Il est clair qu’à 200x les résultats pour Nvidia, il est délicat de répondre par l’affirmative. Néanmoins le narratif d’une croissance en berne est renforcé par la perception que le stimulus chinois est un aveu clair du ralentissement le pays qui pèse pour 20% du PIB mondial… L’adynamie de la reprise chinoise, la remontée du chômage des jeunes, la crise immobilière peuvent légitimement nourrir le ressentiment social, ennemi public numéro un de Xi…

La divergence croissante des politiques monétaires (qui peut s’expliquer par le fait qu’elles n’ont pas toutes le même mandat!) n’est pas la seule source d’irrégularité du paysage qui s’offre aux yeux des investisseurs.
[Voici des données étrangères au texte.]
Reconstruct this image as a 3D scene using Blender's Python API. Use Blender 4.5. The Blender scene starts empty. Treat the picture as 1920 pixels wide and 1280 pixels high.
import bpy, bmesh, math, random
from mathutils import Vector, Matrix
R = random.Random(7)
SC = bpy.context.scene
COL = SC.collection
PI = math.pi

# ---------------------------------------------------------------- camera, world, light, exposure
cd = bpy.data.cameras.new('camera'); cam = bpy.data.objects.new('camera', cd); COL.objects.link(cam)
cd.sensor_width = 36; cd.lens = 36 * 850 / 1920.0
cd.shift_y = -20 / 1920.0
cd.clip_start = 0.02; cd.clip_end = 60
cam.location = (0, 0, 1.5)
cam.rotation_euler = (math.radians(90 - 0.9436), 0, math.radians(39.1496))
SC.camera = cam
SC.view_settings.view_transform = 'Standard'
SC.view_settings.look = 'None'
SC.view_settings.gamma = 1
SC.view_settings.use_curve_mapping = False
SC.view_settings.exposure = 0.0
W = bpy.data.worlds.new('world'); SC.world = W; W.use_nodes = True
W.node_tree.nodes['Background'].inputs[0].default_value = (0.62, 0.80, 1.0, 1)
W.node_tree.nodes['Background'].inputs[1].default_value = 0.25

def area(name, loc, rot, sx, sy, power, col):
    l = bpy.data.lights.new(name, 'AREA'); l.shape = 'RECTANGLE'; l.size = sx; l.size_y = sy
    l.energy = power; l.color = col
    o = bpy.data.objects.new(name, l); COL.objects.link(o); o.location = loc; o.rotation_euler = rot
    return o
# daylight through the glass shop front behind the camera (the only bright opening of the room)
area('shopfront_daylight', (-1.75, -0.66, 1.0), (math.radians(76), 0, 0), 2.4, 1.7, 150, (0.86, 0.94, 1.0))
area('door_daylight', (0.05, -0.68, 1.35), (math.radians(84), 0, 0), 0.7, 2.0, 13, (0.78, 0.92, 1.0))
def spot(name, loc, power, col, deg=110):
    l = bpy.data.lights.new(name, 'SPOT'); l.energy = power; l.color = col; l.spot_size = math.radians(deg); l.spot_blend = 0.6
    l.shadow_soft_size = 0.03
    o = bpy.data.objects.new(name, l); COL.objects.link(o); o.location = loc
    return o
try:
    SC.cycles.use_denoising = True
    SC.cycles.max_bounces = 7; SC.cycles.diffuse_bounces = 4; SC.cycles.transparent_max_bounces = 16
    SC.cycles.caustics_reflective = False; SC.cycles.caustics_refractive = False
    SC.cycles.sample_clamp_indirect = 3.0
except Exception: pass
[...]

Quoi de mieux donc que de relâcher les conditions de crédit pour soutenir le grand bond en avant vers le tout électrique que le parti s’efforce d’organiser dans les campagnes? 69 véhicules à batterie sont donc au catalogue de cette grande offre promotionnelle sponsorisée par l’Etat. Le Japon n’est pas en reste: 120 milliards de Yen de subventions ont été promis à Toyota pour la construction de sa gigafactory sur le sol impérial.

Les valeurs européennes cycliques, notamment l’automobile, les minières (et le luxe, qui n’est pas forcément la priorité de la politique de prospérité commune du parti…) reprennent donc des couleurs en bourse, sans pour autant rivaliser avec la performance et la valorisation de Nvidia, sans qui le S&P500 aurait clôturé dans le rouge après son rendez-vous avec la Fed.

La divergence croissante des politiques monétaires (qui peut s’expliquer par le fait qu’elles n’ont pas toutes le même mandat!) n’est pas la seule source d’irrégularité du paysage qui s’offre aux yeux des investisseurs. Entre récession manufacturière et résilience du consommateur, les marchés balancent… teintés peut-être du même optimisme que les consommateurs américains et européens, peu inquiets de perdre leur emploi?

Quoiqu’il en soit, au fur et à mesure du renchérissement de leurs multiples, les actions continuent de s’affranchir de la politique restrictive qui continue de peser sur les marchés obligataires. Quoique toujours négatifs en Europe, les taux réels aux Etats-Unis (2,7% à 2 ans, 1,5% à dix ans) n’ont pas empêché Apple de franchir son record historique précédent… 180 dollars fin 2021, quand le 10 ans américain affichait un rendement négatif de -1% en termes réels!

Cette étonnante convexité de la tech américaine (quoique gâchée par la déculottée de 2022) semble trop belle pour être vraie…

Alors, face à l’absence de répit pour les taux, le marché actions aurait-il fêté son «springbreak» trop tôt?